PRIO invites you to a seminar on Soth-Korean politics with professor Kim Dong-Choon.
Rightwing anti-communism was a global phenomenon in the US-dominated Cold War period. South Korea, as a divided nation and a front-line state in the Cold War era, was characterized by a permanent rightist rule. The global Cold War and three years’ hot war (1950-1953) meant a continuation of colonialism for South Korea. The US occupation and containment policy in East Asia revitalized the former Japanese collaborators, who took the new clothes of anticommunism. Synchronized with the exoneration of Japanese War criminals, US military government recruited the former pro-Japanese collaborators in South Korea. The three years’ civil war (1950-1953) contributed to consolidating the rightists’ grip on power in South Korea which largely explains the subsequent developments so far in South Korean politics and South/North relations. The growth of neo-rightist politics in Japan and South Korea today is originating from the post-colonial politics in Northeast Asia. Though Korea’s democratization movement has been known to the world public by its dauntlessness and reluctance to compromise, it utterly failed to dismantle the basic framework of an anticommunist system. Especially, in today’s conservative Park Geun-hye government, the National Intelligence Service (former Korean Central Intelligence Agency), which was notorious for its torture-based “investigations” and illegal intervening in domestic politics, re-conquered the political terrain.
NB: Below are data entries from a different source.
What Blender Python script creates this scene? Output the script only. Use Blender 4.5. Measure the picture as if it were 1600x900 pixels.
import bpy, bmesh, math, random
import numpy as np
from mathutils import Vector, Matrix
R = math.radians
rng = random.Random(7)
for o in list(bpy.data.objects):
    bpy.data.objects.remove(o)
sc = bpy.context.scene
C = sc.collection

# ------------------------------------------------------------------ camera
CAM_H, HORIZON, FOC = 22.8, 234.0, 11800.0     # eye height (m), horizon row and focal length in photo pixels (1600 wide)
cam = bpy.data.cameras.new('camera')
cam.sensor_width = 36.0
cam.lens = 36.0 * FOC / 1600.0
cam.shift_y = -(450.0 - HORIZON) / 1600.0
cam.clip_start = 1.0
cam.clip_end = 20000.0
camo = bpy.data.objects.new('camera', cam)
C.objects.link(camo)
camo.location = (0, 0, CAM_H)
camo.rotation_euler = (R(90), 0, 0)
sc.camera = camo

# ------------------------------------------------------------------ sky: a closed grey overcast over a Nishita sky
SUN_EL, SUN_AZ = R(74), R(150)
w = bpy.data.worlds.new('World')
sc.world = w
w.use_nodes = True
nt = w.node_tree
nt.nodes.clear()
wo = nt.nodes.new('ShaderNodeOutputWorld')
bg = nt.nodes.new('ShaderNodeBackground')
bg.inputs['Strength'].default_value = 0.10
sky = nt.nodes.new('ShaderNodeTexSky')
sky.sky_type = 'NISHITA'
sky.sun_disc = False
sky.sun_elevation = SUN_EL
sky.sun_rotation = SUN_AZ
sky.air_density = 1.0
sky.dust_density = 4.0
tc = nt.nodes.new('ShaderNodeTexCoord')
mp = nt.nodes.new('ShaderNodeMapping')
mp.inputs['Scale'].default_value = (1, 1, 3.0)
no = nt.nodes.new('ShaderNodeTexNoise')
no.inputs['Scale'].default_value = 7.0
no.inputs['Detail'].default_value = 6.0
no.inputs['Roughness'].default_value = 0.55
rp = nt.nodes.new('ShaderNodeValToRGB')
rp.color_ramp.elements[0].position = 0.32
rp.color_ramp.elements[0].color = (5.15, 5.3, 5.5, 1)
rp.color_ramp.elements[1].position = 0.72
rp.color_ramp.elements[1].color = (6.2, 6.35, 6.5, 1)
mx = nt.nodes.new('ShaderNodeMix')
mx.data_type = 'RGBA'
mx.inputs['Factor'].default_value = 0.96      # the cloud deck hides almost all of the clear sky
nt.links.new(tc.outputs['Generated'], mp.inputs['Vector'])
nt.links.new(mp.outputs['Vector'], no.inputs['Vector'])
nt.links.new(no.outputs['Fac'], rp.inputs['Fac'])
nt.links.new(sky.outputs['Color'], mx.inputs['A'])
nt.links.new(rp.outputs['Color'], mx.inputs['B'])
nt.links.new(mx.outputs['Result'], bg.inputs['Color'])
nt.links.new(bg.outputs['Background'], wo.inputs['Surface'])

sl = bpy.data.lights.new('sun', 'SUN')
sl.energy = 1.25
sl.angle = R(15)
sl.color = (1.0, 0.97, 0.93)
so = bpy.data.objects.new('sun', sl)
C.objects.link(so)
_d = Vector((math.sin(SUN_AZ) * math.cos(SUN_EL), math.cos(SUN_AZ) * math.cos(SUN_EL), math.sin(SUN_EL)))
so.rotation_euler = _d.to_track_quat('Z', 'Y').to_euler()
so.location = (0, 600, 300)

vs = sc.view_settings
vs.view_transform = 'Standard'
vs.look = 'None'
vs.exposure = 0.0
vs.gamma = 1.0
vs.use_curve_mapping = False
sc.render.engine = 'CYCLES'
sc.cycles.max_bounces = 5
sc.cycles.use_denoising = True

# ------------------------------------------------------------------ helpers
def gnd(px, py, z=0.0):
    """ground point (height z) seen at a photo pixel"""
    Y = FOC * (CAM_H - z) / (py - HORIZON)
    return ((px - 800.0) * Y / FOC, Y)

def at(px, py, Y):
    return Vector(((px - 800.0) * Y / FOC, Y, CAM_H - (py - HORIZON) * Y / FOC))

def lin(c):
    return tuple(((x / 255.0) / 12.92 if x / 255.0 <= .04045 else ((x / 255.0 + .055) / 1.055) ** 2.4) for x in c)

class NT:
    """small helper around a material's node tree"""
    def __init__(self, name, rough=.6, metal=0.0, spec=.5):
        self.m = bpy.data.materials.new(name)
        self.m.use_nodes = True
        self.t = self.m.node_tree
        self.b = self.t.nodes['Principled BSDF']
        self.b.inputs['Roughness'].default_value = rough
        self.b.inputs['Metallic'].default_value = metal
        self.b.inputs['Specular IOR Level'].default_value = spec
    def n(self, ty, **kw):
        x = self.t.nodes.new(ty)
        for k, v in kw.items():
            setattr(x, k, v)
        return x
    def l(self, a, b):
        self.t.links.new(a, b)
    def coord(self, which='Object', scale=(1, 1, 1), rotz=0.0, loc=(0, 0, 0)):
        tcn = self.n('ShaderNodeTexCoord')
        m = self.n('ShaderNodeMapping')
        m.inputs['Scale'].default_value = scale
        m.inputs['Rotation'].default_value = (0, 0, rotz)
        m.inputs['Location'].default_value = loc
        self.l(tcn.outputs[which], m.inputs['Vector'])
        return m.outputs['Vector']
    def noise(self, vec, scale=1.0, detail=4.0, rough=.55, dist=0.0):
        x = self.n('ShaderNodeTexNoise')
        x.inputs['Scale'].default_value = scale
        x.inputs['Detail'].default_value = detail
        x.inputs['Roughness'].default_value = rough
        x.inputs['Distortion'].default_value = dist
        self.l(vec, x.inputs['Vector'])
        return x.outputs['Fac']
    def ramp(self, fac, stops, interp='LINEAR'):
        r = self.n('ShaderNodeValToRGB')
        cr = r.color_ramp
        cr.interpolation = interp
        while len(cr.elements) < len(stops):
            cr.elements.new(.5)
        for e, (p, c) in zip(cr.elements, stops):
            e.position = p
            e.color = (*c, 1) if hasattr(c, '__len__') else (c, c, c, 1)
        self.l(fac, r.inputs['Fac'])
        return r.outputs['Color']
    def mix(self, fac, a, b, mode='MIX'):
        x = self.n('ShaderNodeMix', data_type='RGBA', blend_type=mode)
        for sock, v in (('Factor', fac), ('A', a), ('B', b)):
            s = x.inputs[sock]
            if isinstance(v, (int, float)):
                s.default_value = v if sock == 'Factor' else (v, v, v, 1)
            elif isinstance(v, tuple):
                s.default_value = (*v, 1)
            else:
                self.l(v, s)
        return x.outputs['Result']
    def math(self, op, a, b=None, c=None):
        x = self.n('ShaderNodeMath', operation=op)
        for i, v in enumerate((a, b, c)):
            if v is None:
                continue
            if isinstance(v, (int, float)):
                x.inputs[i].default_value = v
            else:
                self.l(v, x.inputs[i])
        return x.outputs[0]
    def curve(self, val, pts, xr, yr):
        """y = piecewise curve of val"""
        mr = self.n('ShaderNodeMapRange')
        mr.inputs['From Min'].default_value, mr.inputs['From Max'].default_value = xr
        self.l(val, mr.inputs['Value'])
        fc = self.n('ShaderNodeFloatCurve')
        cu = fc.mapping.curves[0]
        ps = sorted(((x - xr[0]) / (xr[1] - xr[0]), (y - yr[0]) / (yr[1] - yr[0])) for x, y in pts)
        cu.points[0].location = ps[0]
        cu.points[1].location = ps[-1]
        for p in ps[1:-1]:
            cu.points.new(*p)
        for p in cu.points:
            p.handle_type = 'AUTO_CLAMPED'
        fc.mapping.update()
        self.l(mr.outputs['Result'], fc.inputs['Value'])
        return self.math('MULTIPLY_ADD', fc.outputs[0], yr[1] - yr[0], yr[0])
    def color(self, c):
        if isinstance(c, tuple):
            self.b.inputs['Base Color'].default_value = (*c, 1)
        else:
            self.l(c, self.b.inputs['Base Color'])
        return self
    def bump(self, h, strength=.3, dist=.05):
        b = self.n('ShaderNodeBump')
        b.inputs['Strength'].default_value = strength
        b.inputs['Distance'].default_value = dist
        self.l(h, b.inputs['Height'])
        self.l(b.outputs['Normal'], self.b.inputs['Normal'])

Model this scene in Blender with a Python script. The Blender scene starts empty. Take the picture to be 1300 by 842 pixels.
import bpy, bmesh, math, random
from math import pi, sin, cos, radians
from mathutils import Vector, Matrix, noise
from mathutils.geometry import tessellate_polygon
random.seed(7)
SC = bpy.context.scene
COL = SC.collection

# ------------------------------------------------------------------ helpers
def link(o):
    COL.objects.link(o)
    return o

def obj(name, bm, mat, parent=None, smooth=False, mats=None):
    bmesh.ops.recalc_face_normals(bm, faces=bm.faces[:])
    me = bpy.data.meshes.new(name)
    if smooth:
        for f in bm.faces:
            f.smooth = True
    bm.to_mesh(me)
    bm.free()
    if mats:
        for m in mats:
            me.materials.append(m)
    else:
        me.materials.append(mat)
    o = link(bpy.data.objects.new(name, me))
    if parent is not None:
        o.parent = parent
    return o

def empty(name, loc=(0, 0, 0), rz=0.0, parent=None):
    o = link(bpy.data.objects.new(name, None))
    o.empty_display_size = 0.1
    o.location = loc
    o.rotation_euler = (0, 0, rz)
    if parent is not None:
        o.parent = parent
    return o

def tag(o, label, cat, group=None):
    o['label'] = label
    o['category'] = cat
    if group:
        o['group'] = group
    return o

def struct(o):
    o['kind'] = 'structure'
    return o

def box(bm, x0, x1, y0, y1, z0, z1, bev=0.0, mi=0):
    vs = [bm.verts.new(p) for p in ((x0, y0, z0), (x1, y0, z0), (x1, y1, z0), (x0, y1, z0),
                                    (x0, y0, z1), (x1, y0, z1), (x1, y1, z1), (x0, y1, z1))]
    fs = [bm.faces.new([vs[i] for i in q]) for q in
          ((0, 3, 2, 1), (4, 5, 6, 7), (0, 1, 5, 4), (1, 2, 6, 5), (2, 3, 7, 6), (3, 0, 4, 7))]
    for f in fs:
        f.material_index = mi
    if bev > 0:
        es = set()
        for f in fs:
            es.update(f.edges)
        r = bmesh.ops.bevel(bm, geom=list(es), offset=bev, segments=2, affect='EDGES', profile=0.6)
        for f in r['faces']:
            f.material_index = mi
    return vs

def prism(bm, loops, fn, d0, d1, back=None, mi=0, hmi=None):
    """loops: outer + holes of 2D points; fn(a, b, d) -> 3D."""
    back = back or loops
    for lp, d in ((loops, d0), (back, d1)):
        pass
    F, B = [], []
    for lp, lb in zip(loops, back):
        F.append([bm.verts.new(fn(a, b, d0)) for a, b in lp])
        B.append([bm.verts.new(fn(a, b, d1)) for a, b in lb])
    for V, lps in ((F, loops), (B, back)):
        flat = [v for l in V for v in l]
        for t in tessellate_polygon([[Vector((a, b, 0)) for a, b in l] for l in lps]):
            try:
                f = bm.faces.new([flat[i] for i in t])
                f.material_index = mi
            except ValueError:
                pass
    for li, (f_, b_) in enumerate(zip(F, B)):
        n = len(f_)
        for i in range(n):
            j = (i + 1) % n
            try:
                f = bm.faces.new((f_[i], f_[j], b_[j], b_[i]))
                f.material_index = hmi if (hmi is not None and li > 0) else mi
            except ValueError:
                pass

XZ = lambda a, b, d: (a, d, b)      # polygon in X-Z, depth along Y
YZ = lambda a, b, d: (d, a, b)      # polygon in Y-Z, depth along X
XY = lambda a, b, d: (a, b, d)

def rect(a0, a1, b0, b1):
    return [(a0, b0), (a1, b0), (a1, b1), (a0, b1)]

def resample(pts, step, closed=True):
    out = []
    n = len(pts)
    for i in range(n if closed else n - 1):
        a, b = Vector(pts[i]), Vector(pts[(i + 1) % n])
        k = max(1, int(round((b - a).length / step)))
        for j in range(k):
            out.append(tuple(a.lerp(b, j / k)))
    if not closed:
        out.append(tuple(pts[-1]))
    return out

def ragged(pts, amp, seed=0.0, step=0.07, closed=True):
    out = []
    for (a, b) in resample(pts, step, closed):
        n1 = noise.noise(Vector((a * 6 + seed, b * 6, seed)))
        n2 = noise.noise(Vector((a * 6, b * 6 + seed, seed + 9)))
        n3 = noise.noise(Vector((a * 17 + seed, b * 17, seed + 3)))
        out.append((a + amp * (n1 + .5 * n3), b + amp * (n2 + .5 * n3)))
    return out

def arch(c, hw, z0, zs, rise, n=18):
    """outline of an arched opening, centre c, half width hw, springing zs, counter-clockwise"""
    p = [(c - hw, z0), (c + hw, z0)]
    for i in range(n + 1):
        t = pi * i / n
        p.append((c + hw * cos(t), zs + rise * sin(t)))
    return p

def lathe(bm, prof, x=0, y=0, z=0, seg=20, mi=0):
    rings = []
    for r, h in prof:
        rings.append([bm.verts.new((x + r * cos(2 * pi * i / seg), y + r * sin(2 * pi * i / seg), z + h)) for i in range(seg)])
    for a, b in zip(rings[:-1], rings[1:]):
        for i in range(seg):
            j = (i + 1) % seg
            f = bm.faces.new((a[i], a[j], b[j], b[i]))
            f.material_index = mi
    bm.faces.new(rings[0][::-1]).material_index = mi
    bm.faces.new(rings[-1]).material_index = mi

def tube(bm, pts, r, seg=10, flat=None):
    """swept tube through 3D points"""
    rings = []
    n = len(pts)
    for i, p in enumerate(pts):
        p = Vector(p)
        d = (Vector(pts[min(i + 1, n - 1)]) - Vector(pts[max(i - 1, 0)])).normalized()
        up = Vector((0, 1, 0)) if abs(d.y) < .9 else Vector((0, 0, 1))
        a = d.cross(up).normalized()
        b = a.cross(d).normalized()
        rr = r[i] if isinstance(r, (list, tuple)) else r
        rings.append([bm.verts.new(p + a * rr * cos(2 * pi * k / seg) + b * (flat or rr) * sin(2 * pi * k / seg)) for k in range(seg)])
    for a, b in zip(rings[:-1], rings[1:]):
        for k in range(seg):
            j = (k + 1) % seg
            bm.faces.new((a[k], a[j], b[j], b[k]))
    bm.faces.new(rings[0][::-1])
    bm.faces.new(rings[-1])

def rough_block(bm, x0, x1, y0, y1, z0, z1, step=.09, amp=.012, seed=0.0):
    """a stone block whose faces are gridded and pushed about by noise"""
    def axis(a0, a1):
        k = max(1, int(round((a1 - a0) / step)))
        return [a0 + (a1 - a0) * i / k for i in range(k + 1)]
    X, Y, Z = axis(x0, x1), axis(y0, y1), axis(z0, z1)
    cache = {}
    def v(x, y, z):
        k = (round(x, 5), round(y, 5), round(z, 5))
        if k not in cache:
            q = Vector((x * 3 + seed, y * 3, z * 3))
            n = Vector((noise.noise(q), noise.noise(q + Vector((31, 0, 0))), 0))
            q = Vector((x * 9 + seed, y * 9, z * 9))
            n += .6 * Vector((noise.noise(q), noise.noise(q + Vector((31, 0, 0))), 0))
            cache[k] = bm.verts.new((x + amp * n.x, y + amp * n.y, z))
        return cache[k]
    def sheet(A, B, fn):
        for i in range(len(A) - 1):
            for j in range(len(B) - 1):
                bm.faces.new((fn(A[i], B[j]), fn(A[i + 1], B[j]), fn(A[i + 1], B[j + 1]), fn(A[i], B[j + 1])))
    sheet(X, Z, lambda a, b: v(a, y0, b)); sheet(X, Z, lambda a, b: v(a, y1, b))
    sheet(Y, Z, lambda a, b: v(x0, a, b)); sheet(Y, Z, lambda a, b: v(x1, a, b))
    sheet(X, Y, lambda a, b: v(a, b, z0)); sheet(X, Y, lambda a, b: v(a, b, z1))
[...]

The long-lasting anticommunism in South Korean politics is conditioned by South Korea’s position as a divided state. In this sense, the North Korean totalitarian system and its supposed ‘enemy’ in South Korea co-exist inside a frame of mutual inter-dependence. We can also understand the Japanese turn to the right since 1980 in the context of North-East Asian geopolitics dominated by the United States since 1945.
Kim Dong-Choon
Kim Dong-Choon is a professor of sociology, SungKongHoe University, Seoul. He has served the Korean government as a standing commissioner of the Truth and Reconciliation Commission, Republic of Korea (TRCK) from December 1, 2005 to December 10, 2009. As a commissioner, he has directed the first-ever official and governmentally sanctioned investigation of the Korean War massacres. He got his PhD from Seoul National University (1993). The research areas that he has focused on, are historical sociology of Korean politics, working class formation and the Korean War. He also has acted as an organizer of progressive academic movements since the 1980s and have participated in several civil movements in South Korea (co-builder of People’s Solidarity for Participatory Democracy, or PSPD, in Korea). In 2004, the Hankyoreh (Korea's most progressive newspaper) nominated him as one of '100 people who will lead Korean society'. He was awarded the 20th DanJe Prize (단재상) in 2005 for his academic achievements and social activities.
Kim Dong-Choon has written manifold academic articles and several books (in Korean) including Social Movement in 1960s of Korea (1991). A Study of Korea's Working Class (1995), Shadow of Modernity (2000), War and Society (2000), Engine of America-Market and War (2004). This is a War over Memory (2013), and War-Politics (2013).